By: Bill Willingham (story), Russ Braun (art), Lee Loughridge (colors)

The Story: Geppetto proves that being a tree-hugger isn’t necessarily a good thing.

The Review: The superhero genre has plenty of belief-stretching conventions, but one worth discussing for the purposes of this issue is the constant cycle of defeat and revenge where villains are concerned.  I always find it incredible that the likes of the Joker, or Count Vertigo, or any number of evil nemeses, would be allowed to return time and time again to plague heroes and innocents alike.  It just seems logistically irreconcilable and fictionally futile.

No wonder that in most other genres, a villain that goes down more often than not stays down.  Once their big play is undone, everything else that comes after seems mostly like anticlimax.  This is why allowing Geppetto to live was a noble move on Flycatcher’s part, but one that could only lead to two predictable courses.  Either Geppetto makes a genuine effort to reform or he goes back to his evil ways, striking again when the other Fables are occupied with other matters.  The first option would be ideal, from a humanist perspective, but almost certainly cheesy and sentimental, defanging a powerful antagonist.

That leaves us with Geppetto biding his time to rise up another day, which is pretty much guaranteed to happen at some point after the events of this issue.  Frankly, this isn’t such an attractive option, either.  Geppetto’s already performed his biggest act of villainy; it doesn’t get much bigger than conquest of nearly all the free story-worlds.  Even if he manages to rebuild his army as he plans, only larger and more powerful than before, it’ll only be a repeat of past feats.  You’re bored just thinking about it.  Imagine how dull it’ll be when it actually does happen.

This is all to say that no matter how entertaining Willingham might have made the quest of Sir Wordred, Geppetto’s newest miniature wooden soldier, they would have led to nothing of real import.  Unfortunately, Wordred’s journey into the Sacred Grove is completely uneventful, except for perilous encounters with woodland animals, so traditional for miniature adventures.  Wordred himself is painfully single-minded, purposely incapable of reflection, and he has little personality to make up for it.  Altogether, he makes for a dreary protagonist, even for one issue.

So do we get anything out of this issue that might be considered new information?  Well, if you count a brief exchange with the Sacred Grove in which they fuzzy up our understanding of their spiritual freedom, sure.  There’s a suggestion, vehemently propounded by Geppetto, that Ambrose’s restoration of the Grove didn’t exactly free them so much as transfer their loyalties from one master to another.  But if there’s any long-term significance in that, I tend to doubt it’ll have much of a payoff down the line.

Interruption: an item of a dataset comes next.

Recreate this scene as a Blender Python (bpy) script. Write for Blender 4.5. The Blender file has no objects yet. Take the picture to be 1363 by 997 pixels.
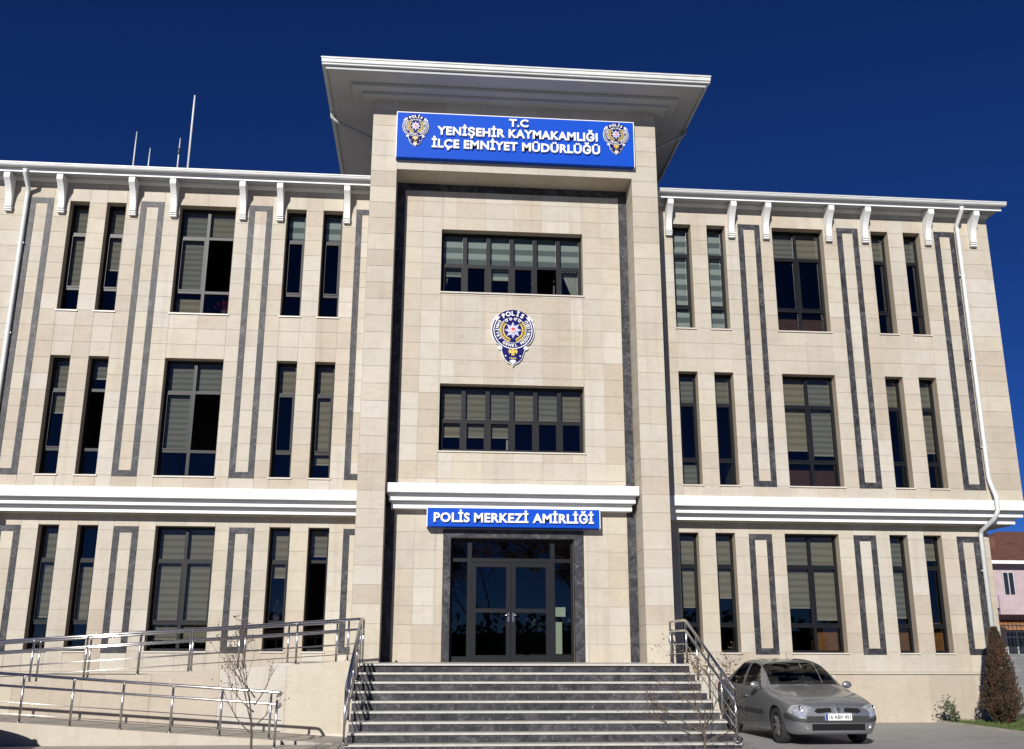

Braun’s art is like the cute love-child of Mark Buckingham’s straightforward, adaptable lines and Shawn McManus’ comic turns.  You can see the McManus influence in Wordred’s panicked reactions as he gets swallowed by frogs or starts sprouting from his forehead by turns, but overall, Braun carries out his artistic duties respectably and with little fanfare.  You could do worse with fill-in artists.

Conclusion: Nothing to see here than an old villain gnawing on the bones of aging schemes.

Grade: C

– Minhquan Nguyen

Some Musings: – I can’t help wondering why Brandish gets all the slave treatment while Geppetto walks free to lash people with that smart mouth of his.  You’d think Snow would have had him muzzled at some point.